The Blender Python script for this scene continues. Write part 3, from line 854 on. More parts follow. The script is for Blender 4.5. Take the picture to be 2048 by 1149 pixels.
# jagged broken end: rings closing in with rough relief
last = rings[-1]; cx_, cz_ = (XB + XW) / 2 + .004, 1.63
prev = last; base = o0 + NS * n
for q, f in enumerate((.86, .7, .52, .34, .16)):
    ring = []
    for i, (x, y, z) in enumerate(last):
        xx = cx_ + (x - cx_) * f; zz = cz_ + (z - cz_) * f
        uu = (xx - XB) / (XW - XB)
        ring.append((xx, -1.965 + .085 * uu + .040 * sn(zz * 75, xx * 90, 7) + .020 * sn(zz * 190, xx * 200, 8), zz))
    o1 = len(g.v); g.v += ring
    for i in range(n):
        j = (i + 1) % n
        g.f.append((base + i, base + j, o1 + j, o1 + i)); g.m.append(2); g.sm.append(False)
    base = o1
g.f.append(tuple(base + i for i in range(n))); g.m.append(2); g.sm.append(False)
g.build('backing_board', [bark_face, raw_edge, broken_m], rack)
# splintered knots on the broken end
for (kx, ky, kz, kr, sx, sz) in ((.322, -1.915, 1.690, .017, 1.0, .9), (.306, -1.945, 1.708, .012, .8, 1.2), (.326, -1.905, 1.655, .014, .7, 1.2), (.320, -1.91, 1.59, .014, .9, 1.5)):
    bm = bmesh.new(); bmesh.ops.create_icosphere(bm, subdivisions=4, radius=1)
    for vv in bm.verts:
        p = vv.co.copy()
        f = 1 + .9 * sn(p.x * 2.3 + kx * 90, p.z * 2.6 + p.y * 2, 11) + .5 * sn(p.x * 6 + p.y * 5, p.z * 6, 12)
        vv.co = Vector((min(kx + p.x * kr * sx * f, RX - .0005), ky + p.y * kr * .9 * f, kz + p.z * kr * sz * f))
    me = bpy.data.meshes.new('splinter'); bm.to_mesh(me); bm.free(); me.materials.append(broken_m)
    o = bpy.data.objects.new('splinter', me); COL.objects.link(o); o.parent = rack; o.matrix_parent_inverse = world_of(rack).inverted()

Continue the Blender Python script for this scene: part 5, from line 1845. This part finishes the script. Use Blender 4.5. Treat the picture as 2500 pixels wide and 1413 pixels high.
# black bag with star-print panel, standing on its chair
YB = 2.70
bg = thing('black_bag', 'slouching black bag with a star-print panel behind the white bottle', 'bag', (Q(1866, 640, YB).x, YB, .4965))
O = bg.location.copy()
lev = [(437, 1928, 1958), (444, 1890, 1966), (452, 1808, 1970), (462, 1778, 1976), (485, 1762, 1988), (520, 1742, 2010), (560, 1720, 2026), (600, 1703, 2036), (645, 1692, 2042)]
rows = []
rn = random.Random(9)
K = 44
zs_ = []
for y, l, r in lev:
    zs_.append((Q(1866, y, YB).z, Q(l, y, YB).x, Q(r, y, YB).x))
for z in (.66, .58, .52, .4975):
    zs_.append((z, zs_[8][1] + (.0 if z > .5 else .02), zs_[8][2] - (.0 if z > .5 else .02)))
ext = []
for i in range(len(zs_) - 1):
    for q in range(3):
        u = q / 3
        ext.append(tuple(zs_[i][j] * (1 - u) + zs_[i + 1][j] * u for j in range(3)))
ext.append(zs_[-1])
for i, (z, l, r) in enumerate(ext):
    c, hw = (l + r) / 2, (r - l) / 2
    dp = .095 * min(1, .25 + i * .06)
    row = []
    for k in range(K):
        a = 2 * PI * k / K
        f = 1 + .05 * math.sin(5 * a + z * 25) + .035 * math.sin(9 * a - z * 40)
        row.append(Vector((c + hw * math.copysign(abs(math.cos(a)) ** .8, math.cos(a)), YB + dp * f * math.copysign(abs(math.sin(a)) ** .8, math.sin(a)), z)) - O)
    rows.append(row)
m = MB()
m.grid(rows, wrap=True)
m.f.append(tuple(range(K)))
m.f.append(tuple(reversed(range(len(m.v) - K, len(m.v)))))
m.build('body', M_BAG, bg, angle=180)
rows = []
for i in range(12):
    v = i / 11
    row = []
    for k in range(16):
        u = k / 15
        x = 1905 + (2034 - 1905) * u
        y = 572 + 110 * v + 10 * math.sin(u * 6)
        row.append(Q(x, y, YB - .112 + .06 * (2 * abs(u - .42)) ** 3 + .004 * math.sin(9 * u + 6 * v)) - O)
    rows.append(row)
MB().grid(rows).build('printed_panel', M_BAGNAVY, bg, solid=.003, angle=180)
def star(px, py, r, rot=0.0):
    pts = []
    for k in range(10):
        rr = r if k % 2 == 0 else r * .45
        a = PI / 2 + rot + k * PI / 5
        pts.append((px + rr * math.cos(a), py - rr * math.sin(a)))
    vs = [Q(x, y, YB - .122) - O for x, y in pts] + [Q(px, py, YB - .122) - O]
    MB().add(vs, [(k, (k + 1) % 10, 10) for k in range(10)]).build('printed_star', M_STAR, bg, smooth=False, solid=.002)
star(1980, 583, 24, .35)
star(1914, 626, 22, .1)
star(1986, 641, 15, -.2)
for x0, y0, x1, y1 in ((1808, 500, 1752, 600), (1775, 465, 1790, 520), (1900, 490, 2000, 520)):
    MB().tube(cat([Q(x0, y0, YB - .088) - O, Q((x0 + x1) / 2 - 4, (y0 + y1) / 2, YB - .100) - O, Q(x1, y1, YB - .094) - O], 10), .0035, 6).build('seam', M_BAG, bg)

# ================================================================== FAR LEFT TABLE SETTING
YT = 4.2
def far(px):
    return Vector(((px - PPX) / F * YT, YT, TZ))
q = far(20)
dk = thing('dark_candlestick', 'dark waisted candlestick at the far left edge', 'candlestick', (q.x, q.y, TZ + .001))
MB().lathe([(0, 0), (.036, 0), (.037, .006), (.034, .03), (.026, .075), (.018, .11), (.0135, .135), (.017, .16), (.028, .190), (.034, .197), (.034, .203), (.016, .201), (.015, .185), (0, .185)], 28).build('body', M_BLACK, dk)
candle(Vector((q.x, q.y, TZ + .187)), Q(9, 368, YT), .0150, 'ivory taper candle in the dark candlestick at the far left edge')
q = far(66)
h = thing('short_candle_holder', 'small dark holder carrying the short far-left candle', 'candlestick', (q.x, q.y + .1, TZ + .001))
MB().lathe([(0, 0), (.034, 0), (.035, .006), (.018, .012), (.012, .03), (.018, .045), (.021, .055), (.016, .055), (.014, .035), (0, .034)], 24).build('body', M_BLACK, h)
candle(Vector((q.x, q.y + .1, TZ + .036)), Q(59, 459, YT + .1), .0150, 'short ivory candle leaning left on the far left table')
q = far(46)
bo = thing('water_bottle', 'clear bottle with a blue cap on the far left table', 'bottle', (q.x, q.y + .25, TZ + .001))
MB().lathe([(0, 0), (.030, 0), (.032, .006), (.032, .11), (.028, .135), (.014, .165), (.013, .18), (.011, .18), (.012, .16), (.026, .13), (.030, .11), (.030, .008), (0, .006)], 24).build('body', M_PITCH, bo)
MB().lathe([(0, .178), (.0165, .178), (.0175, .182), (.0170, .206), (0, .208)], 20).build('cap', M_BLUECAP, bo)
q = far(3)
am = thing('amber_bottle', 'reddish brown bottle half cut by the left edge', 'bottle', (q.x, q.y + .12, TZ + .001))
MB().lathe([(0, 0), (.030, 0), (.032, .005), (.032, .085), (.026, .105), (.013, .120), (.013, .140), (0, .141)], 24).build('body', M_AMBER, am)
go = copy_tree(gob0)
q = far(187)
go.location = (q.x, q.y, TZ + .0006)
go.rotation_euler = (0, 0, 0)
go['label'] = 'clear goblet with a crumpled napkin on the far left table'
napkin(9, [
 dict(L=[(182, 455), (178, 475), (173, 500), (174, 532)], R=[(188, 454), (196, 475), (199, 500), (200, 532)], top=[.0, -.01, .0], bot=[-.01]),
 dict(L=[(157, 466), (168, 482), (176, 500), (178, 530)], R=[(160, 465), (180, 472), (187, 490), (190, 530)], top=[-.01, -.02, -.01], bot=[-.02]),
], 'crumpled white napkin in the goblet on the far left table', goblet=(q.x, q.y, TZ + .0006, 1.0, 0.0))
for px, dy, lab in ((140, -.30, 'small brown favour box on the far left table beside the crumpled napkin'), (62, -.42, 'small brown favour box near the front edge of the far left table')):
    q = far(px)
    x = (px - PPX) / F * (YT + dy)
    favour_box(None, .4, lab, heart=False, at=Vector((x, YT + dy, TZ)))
::::
> _Given exercise_: Write out again, exactly, the lines from the start of the entries up to and including the one with "o = bpy.data.objects.new('splinter', me);". Nothing else belongs in the reply.

> _Written solution_:
The Blender Python script for this scene continues. Write part 3, from line 854 on. More parts follow. The script is for Blender 4.5. Take the picture to be 2048 by 1149 pixels.
# jagged broken end: rings closing in with rough relief
last = rings[-1]; cx_, cz_ = (XB + XW) / 2 + .004, 1.63
prev = last; base = o0 + NS * n
for q, f in enumerate((.86, .7, .52, .34, .16)):
    ring = []
    for i, (x, y, z) in enumerate(last):
        xx = cx_ + (x - cx_) * f; zz = cz_ + (z - cz_) * f
        uu = (xx - XB) / (XW - XB)
        ring.append((xx, -1.965 + .085 * uu + .040 * sn(zz * 75, xx * 90, 7) + .020 * sn(zz * 190, xx * 200, 8), zz))
    o1 = len(g.v); g.v += ring
    for i in range(n):
        j = (i + 1) % n
        g.f.append((base + i, base + j, o1 + j, o1 + i)); g.m.append(2); g.sm.append(False)
    base = o1
g.f.append(tuple(base + i for i in range(n))); g.m.append(2); g.sm.append(False)
g.build('backing_board', [bark_face, raw_edge, broken_m], rack)
# splintered knots on the broken end
for (kx, ky, kz, kr, sx, sz) in ((.322, -1.915, 1.690, .017, 1.0, .9), (.306, -1.945, 1.708, .012, .8, 1.2), (.326, -1.905, 1.655, .014, .7, 1.2), (.320, -1.91, 1.59, .014, .9, 1.5)):
    bm = bmesh.new(); bmesh.ops.create_icosphere(bm, subdivisions=4, radius=1)
    for vv in bm.verts:
        p = vv.co.copy()
        f = 1 + .9 * sn(p.x * 2.3 + kx * 90, p.z * 2.6 + p.y * 2, 11) + .5 * sn(p.x * 6 + p.y * 5, p.z * 6, 12)
        vv.co = Vector((min(kx + p.x * kr * sx * f, RX - .0005), ky + p.y * kr * .9 * f, kz + p.z * kr * sz * f))
    me = bpy.data.meshes.new('splinter'); bm.to_mesh(me); bm.free(); me.materials.append(broken_m)
    o = bpy.data.objects.new('splinter', me); COL.objects.link(o); o.parent = rack; o.matrix_parent_inverse = world_of(rack).inverted()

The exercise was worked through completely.